When it comes to difficult choices, what makes them so hard is that they tend to involve a lot of mixed feelings. Making a decision in such cases can be a very conflicting and gut-wrenching experience. It’s incredibly difficult to turn off the emotional parts of your brain when you’re faced with a choice you that you don’t know how to best resolve – your subconscious and conscious inputs collide with your expectations and desires, leaving you confused and desperate for a resolution.
On multiple such occasions, making pros/cons lists has helped me make rational choices. What’s sometimes scary about these lists is that the decision that your list gives you can feel wrong to make at the time, in spite of the obvious answer. For example, you don’t know if you should break up with your boyfriend/girlfriend because there’s some things you’re concerned about their actions but can’t tell if they’re dealbreakers or just minor annoyances. Making a pros/cons list about his/her qualities can help you reach an objective conclusion. And if that conclusion is that you are wasting your time with this person, breaking up can still feel like the wrong thing to do, especially if both of you have invested a lot into the relationship.
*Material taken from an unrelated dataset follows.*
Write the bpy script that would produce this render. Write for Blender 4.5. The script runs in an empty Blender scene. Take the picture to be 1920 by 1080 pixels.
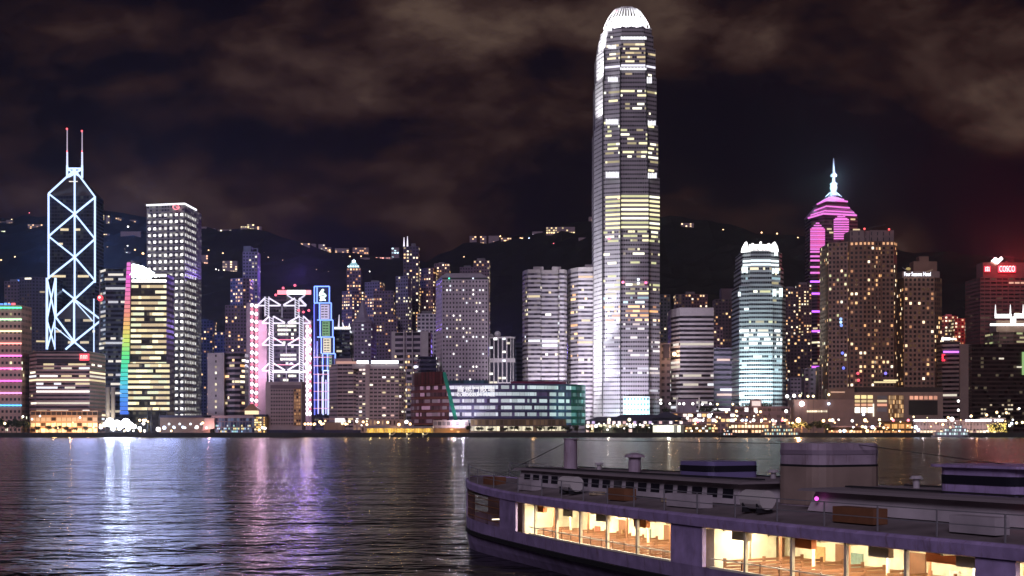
import bpy, bmesh, math, random
from mathutils import Vector, Matrix
S = bpy.context.scene
COL = S.collection
R = math.radians
# ------------------------------------------------------------------ camera, sky, moonlight
CAM_H, F, YH = 8.0, 2650.0, 804.0
cam = bpy.data.cameras.new('camera'); cam_o = bpy.data.objects.new('camera', cam); COL.objects.link(cam_o)
cam.sensor_width = 36; cam.lens = 36 * F / 1920; cam.shift_y = (YH - 540) / 1920
cam.clip_start = .5; cam.clip_end = 20000
cam_o.location = (0, 0, CAM_H); cam_o.rotation_euler = (R(90), 0, 0)
S.camera = cam_o
S.view_settings.view_transform = 'Standard'; S.view_settings.look = 'None'
S.view_settings.exposure = 0; S.view_settings.gamma = 1
S.cycles.use_denoising = True
S.cycles.max_bounces = 5; S.cycles.diffuse_bounces = 2; S.cycles.glossy_bounces = 3
S.cycles.volume_bounces = 0
S.cycles.sample_clamp_indirect = 6

def X(px, Y): return (px - 960) / F * Y
def Z(py, Y): return CAM_H + (YH - py) / F * Y

W = bpy.data.worlds.new("World"); S.world = W; W.use_nodes = True
nt = W.node_tree; nt.nodes.clear()
def N(t, typ, **kw):
    n = t.nodes.new(typ)
    for k, v in kw.items(): setattr(n, k, v)
    return n
def math_n(t, op, a, b=None, c=None):
    n = t.nodes.new('ShaderNodeMath'); n.operation = op
    for i, v in enumerate((a, b, c)):
        if v is None: continue
        if isinstance(v, (int, float)): n.inputs[i].default_value = v
        else: t.links.new(v, n.inputs[i])
    return n.outputs[0]
tc = N(nt, 'ShaderNodeTexCoord'); sep = N(nt, 'ShaderNodeSeparateXYZ')
nt.links.new(tc.outputs['Generated'], sep.inputs[0])
sx, sy, sz = sep.outputs
ay = math_n(nt, 'MAXIMUM', math_n(nt, 'ABSOLUTE', sy), .05)
U = math_n(nt, 'DIVIDE', sx, ay); V = math_n(nt, 'DIVIDE', sz, ay)
cmb = N(nt, 'ShaderNodeCombineXYZ'); nt.links.new(U, cmb.inputs[0]); nt.links.new(V, cmb.inputs[1])
map1 = N(nt, 'ShaderNodeMapping'); map1.inputs['Scale'].default_value = (6.5, 11, 1); map1.inputs['Rotation'].default_value = (0, 0, R(-24)); map1.inputs['Location'].default_value = (3.3, 1.2, 0)
nt.links.new(cmb.outputs[0], map1.inputs[0])
noi = N(nt, 'ShaderNodeTexNoise'); noi.inputs['Scale'].default_value = 1.3; noi.inputs['Detail'].default_value = 8
noi.inputs['Roughness'].default_value = .58; noi.inputs['Distortion'].default_value = .15
nt.links.new(map1.outputs[0], noi.inputs['Vector'])
dens = math_n(nt, 'MULTIPLY', math_n(nt, 'SUBTRACT', noi.outputs['Fac'], .5), 2.5)
def blob(px, py, rx, ry, w):
    global dens
    u0, v0, ru, rv = (px - 960) / F, (YH - py) / F, rx / F, ry / F
    a = math_n(nt, 'DIVIDE', math_n(nt, 'SUBTRACT', U, u0), ru); b = math_n(nt, 'DIVIDE', math_n(nt, 'SUBTRACT', V, v0), rv)
    r2 = math_n(nt, 'ADD', math_n(nt, 'MULTIPLY', a, a), math_n(nt, 'MULTIPLY', b, b))
    e = math_n(nt, 'EXPONENT', math_n(nt, 'MULTIPLY', r2, -1))
    dens = math_n(nt, 'ADD', dens, math_n(nt, 'MULTIPLY', e, w))
for bl in [(620, 185, 180, 75, .5), (880, 25, 230, 55, .46), (1100, 60, 200, 80, .28), (1330, 45, 260, 70, .30), (1750, 130, 280, 180, .21),
           (1800, 260, 200, 90, .08), (180, 40, 190, 60, .3), (130, 240, 260, 80, .22), (940, 270, 200, 80, .24), (480, 330, 300, 60, .12), (1000, 400, 500, 60, .12), (350, 160, 90, 60, -.25), (640, 70, 120, 45, -.25), (980, 120, 90, 50, -.25),
           (1380, 210, 190, 90, -.4), (1620, 260, 180, 60, -.3), (70, 110, 130, 45, -.3), (480, 260, 200, 35, -.3), (300, 310, 250, 40, -.15), (1650, 370, 300, 80, -.4)]:
    blob(*bl)
ramp = N(nt, 'ShaderNodeValToRGB')
cr = ramp.color_ramp
cr.elements[0].position = 0; cr.elements[0].color = (.0022, .0016, .0052, 1)
cr.elements[1].position = 1; cr.elements[1].color = (.092, .058, .044, 1)
for p, c in ((.3, (.0042, .0026, .0058, 1)), (.5, (.017, .0078, .0078, 1)), (.72, (.040, .022, .019, 1))):
    e = cr.elements.new(p); e.color = c
nt.links.new(math_n(nt, 'ADD', math_n(nt, 'MULTIPLY', dens, .85), .365), ramp.inputs[0])
sky = N(nt, 'ShaderNodeTexSky'); sky.sky_type = 'NISHITA'; sky.sun_disc = False
sky.sun_elevation = R(-6); sky.sun_rotation = R(160)
bg = N(nt, 'ShaderNodeBackground'); bg2 = N(nt, 'ShaderNodeBackground'); add = N(nt, 'ShaderNodeAddShader'); out = N(nt, 'ShaderNodeOutputWorld')
nt.links.new(sky.outputs[0], bg.inputs[0]); bg.inputs[1].default_value = .05
nt.links.new(ramp.outputs[0], bg2.inputs[0]); bg2.inputs[1].default_value = 1.0
nt.links.new(bg.outputs[0], add.inputs[0]); nt.links.new(bg2.outputs[0], add.inputs[1]); nt.links.new(add.outputs[0], out.inputs[0])

sun = bpy.data.lights.new('sun', 'SUN'); sun_o = bpy.data.objects.new('sun', sun); COL.objects.link(sun_o)
sun.energy = .95; sun.color = (.86, .72, .96); sun.angle = R(20); sun_o.rotation_euler = (R(62), 0, R(-14))

# ------------------------------------------------------------------ helpers
def prop(o, label=None, cat=None, group=None, kind=None):
    if label: o['label'] = label
    if cat: o['category'] = cat
    if group: o['group'] = group
    if kind: o['kind'] = kind
    return o
class Thing:
    def __init__(s, name, loc, label, cat, group=None, rz=0):
        s.o = bpy.data.objects.new(name, None); COL.objects.link(s.o)
        s.o.location = loc; s.o.rotation_euler = (0, 0, rz); s.loc = Vector(loc); s.rz = rz
        s.o.empty_display_size = 1
        prop(s.o, label, cat, group)
class MB:
    def __init__(s): s.v = []; s.f = []; s.uv = []; s.m = []; s.mats = []
    def mi(s, m):
        if m not in s.mats: s.mats.append(m)
        return s.mats.index(m)
    def face(s, pts, m, uv=None):
        b = len(s.v); s.v += [tuple(p) for p in pts]; s.f.append(tuple(range(b, b + len(pts))))
        s.uv.append(uv or [(.5, .02)] * len(pts)); s.m.append(s.mi(m))
    def box(s, x0, y0, z0, x1, y1, z1, m):
        p = [(x0, y0, z0), (x1, y0, z0), (x1, y1, z0), (x0, y1, z0), (x0, y0, z1), (x1, y0, z1), (x1, y1, z1), (x0, y1, z1)]
        for q in ((0, 1, 5, 4), (1, 2, 6, 5), (2, 3, 7, 6), (3, 0, 4, 7), (4, 5, 6, 7), (3, 2, 1, 0)): s.face([p[i] for i in q], m)
    def frus(s, a, b, m, cap=True, capm=None):
        n = len(a)
        for i in range(n):
            j = (i + 1) % n; s.face([a[i], a[j], b[j], b[i]], m)
        if cap: s.face(b, capm or m); s.face(a[::-1], capm or m)
    def bar(s, p, q, w, m, d=None):
        p, q = Vector(p), Vector(q); t = (q - p).normalized(); d = d or w
        ref = Vector((0, 1, 0)) if abs(t.y) < .9 else Vector((1, 0, 0))
        a = t.cross(ref).normalized() * w / 2; b = t.cross(a).normalized() * d / 2
        A = [p + a + b, p - a + b, p - a - b, p + a - b]; B = [v + (q - p) for v in A]
        s.frus(A, B, m)
    def cyl(s, p, q, r0, r1, m, n=8):
        p, q = Vector(p), Vector(q); t = (q - p).normalized()
        ref = Vector((0, 0, 1)) if abs(t.z) < .9 else Vector((1, 0, 0))
        a = t.cross(ref).normalized(); b = t.cross(a)
        A = [p + a * r0 * math.cos(k * 2 * math.pi / n) + b * r0 * math.sin(k * 2 * math.pi / n) for k in range(n)]
        B = [q + a * r1 * math.cos(k * 2 * math.pi / n) + b * r1 * math.sin(k * 2 * math.pi / n) for k in range(n)]
        s.frus(A, B, m)
    def ball(s, c, r, m, n=8, k=5, sq=1.0):
        c = Vector(c); rings = []
        for i in range(k + 1):
            th = math.pi * i / k
            rings.append([c + Vector((r * math.sin(th) * math.cos(2 * math.pi * j / n), r * math.sin(th) * math.sin(2 * math.pi * j / n), -r * sq * math.cos(th))) for j in range(n)])
        for i in range(k):
            for j in range(n):
                l = (j + 1) % n
                if i == 0: s.face([rings[0][0], rings[1][l], rings[1][j]], m)
                elif i == k - 1: s.face([rings[i][j], rings[i][l], rings[k][0]], m)
                else: s.face([rings[i][j], rings[i][l], rings[i + 1][l], rings[i + 1][j]], m)
    def build(s, name, parent=None, kind=None, smooth=False, world=True, label=None, under=None):
        me = bpy.data.meshes.new(name)
        off = parent.loc if (parent is not None and world) else Vector((0, 0, 0))
        me.from_pydata([(x - off.x, y - off.y, z - off.z) for x, y, z in s.v], [], s.f)
        for m in s.mats: me.materials.append(m)
        me.polygons.foreach_set('material_index', s.m)
        ul = me.uv_layers.new(name='UVMap'); flat = [c for u in s.uv for p in u for c in p]
        ul.data.foreach_set('uv', flat)
        if smooth: me.polygons.foreach_set('use_smooth', [True] * len(s.f))
        me.update()
        o = bpy.data.objects.new(name, me); COL.objects.link(o)
        if parent is not None: o.parent = parent.o if isinstance(parent, Thing) else parent
        if under is not None: o.parent = under
        if kind: o['kind'] = kind
        if label: o['label'] = label
        return o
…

However, for a lot of difficult choices if you know that your pros/cons list is thorough and you also know what you ultimately want, you will be able to make the right call for you with a rational outlook. It’s generally easier to solve other people’s problems than it is to solve your own, which is why pros/cons lists work – they help you look at your problems as if they were someone else’s issues written on that list. When you cool off and look back, you will feel better about your choice because emotions fade and stabilize, but your rational mind is pretty steady and almost always wants the best for you.